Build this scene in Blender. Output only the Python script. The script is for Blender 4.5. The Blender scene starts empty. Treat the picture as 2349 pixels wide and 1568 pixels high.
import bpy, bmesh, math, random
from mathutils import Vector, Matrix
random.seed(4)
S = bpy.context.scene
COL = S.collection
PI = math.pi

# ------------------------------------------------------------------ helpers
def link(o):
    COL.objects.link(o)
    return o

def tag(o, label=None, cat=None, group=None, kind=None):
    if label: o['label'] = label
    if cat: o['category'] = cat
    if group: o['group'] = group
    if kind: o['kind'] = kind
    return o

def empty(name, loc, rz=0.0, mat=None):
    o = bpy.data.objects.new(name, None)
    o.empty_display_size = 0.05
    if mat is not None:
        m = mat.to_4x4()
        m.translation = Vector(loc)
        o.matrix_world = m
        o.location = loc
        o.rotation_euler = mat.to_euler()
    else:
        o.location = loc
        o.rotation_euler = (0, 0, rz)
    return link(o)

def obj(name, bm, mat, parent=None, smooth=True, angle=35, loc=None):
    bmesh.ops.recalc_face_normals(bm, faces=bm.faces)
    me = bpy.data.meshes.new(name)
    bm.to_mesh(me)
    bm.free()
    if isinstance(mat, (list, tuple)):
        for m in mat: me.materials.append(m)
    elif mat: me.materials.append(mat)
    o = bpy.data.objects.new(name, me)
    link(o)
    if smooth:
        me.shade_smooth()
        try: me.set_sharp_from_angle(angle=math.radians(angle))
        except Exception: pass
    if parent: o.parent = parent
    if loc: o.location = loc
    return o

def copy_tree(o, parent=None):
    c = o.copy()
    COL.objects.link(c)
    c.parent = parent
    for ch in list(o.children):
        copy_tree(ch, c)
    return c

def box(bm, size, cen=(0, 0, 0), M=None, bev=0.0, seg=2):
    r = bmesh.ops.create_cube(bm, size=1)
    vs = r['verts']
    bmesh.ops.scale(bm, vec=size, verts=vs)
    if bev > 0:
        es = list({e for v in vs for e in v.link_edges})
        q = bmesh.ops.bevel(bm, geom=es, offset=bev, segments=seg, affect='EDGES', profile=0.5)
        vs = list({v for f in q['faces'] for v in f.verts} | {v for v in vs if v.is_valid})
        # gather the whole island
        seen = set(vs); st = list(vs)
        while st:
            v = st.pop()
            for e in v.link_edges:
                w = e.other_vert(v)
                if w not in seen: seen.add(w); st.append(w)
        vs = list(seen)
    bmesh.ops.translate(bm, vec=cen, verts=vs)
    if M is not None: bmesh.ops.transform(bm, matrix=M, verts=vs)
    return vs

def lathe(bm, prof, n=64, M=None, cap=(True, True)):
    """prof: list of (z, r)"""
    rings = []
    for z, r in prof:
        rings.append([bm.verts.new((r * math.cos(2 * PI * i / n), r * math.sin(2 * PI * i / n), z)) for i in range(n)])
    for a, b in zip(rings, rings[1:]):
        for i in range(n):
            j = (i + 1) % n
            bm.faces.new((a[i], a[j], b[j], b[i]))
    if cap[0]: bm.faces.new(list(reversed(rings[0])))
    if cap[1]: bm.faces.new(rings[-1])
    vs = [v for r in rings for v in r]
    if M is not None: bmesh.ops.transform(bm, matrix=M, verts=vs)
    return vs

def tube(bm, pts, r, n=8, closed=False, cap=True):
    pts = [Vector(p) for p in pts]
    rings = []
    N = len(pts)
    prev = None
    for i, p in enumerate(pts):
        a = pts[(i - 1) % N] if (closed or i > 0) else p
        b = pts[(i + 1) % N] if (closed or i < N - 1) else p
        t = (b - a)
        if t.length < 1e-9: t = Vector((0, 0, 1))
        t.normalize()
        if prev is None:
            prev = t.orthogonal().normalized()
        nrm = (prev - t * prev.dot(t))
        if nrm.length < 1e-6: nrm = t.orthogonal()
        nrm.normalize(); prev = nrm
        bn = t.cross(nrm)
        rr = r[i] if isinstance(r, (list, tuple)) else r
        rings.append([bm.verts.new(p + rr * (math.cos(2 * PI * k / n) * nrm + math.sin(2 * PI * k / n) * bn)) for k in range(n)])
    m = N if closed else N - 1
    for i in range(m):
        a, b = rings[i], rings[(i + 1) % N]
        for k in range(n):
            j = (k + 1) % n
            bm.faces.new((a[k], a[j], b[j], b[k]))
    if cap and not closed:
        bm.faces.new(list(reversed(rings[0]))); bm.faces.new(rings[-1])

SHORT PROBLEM
Restate the whole listing exactly, leaving out nothing.

SOLUTION
Build this scene in Blender. Output only the Python script. The script is for Blender 4.5. The Blender scene starts empty. Treat the picture as 2349 pixels wide and 1568 pixels high.
import bpy, bmesh, math, random
from mathutils import Vector, Matrix
random.seed(4)
S = bpy.context.scene
COL = S.collection
PI = math.pi

# ------------------------------------------------------------------ helpers
def link(o):
    COL.objects.link(o)
    return o

def tag(o, label=None, cat=None, group=None, kind=None):
    if label: o['label'] = label
    if cat: o['category'] = cat
    if group: o['group'] = group
    if kind: o['kind'] = kind
    return o

def empty(name, loc, rz=0.0, mat=None):
    o = bpy.data.objects.new(name, None)
    o.empty_display_size = 0.05
    if mat is not None:
        m = mat.to_4x4()
        m.translation = Vector(loc)
        o.matrix_world = m
        o.location = loc
        o.rotation_euler = mat.to_euler()
    else:
        o.location = loc
        o.rotation_euler = (0, 0, rz)
    return link(o)

def obj(name, bm, mat, parent=None, smooth=True, angle=35, loc=None):
    bmesh.ops.recalc_face_normals(bm, faces=bm.faces)
    me = bpy.data.meshes.new(name)
    bm.to_mesh(me)
    bm.free()
    if isinstance(mat, (list, tuple)):
        for m in mat: me.materials.append(m)
    elif mat: me.materials.append(mat)
    o = bpy.data.objects.new(name, me)
    link(o)
    if smooth:
        me.shade_smooth()
        try: me.set_sharp_from_angle(angle=math.radians(angle))
        except Exception: pass
    if parent: o.parent = parent
    if loc: o.location = loc
    return o

def copy_tree(o, parent=None):
    c = o.copy()
    COL.objects.link(c)
    c.parent = parent
    for ch in list(o.children):
        copy_tree(ch, c)
    return c

def box(bm, size, cen=(0, 0, 0), M=None, bev=0.0, seg=2):
    r = bmesh.ops.create_cube(bm, size=1)
    vs = r['verts']
    bmesh.ops.scale(bm, vec=size, verts=vs)
    if bev > 0:
        es = list({e for v in vs for e in v.link_edges})
        q = bmesh.ops.bevel(bm, geom=es, offset=bev, segments=seg, affect='EDGES', profile=0.5)
        vs = list({v for f in q['faces'] for v in f.verts} | {v for v in vs if v.is_valid})
        # gather the whole island
        seen = set(vs); st = list(vs)
        while st:
            v = st.pop()
            for e in v.link_edges:
                w = e.other_vert(v)
                if w not in seen: seen.add(w); st.append(w)
        vs = list(seen)
    bmesh.ops.translate(bm, vec=cen, verts=vs)
    if M is not None: bmesh.ops.transform(bm, matrix=M, verts=vs)
    return vs

def lathe(bm, prof, n=64, M=None, cap=(True, True)):
    """prof: list of (z, r)"""
    rings = []
    for z, r in prof:
        rings.append([bm.verts.new((r * math.cos(2 * PI * i / n), r * math.sin(2 * PI * i / n), z)) for i in range(n)])
    for a, b in zip(rings, rings[1:]):
        for i in range(n):
            j = (i + 1) % n
            bm.faces.new((a[i], a[j], b[j], b[i]))
    if cap[0]: bm.faces.new(list(reversed(rings[0])))
    if cap[1]: bm.faces.new(rings[-1])
    vs = [v for r in rings for v in r]
    if M is not None: bmesh.ops.transform(bm, matrix=M, verts=vs)
    return vs

def tube(bm, pts, r, n=8, closed=False, cap=True):
    pts = [Vector(p) for p in pts]
    rings = []
    N = len(pts)
    prev = None
    for i, p in enumerate(pts):
        a = pts[(i - 1) % N] if (closed or i > 0) else p
        b = pts[(i + 1) % N] if (closed or i < N - 1) else p
        t = (b - a)
        if t.length < 1e-9: t = Vector((0, 0, 1))
        t.normalize()
        if prev is None:
            prev = t.orthogonal().normalized()
        nrm = (prev - t * prev.dot(t))
        if nrm.length < 1e-6: nrm = t.orthogonal()
        nrm.normalize(); prev = nrm
        bn = t.cross(nrm)
        rr = r[i] if isinstance(r, (list, tuple)) else r
        rings.append([bm.verts.new(p + rr * (math.cos(2 * PI * k / n) * nrm + math.sin(2 * PI * k / n) * bn)) for k in range(n)])
    m = N if closed else N - 1
    for i in range(m):
        a, b = rings[i], rings[(i + 1) % N]
        for k in range(n):
            j = (k + 1) % n
            bm.faces.new((a[k], a[j], b[j], b[k]))
    if cap and not closed:
        bm.faces.new(list(reversed(rings[0]))); bm.faces.new(rings[-1])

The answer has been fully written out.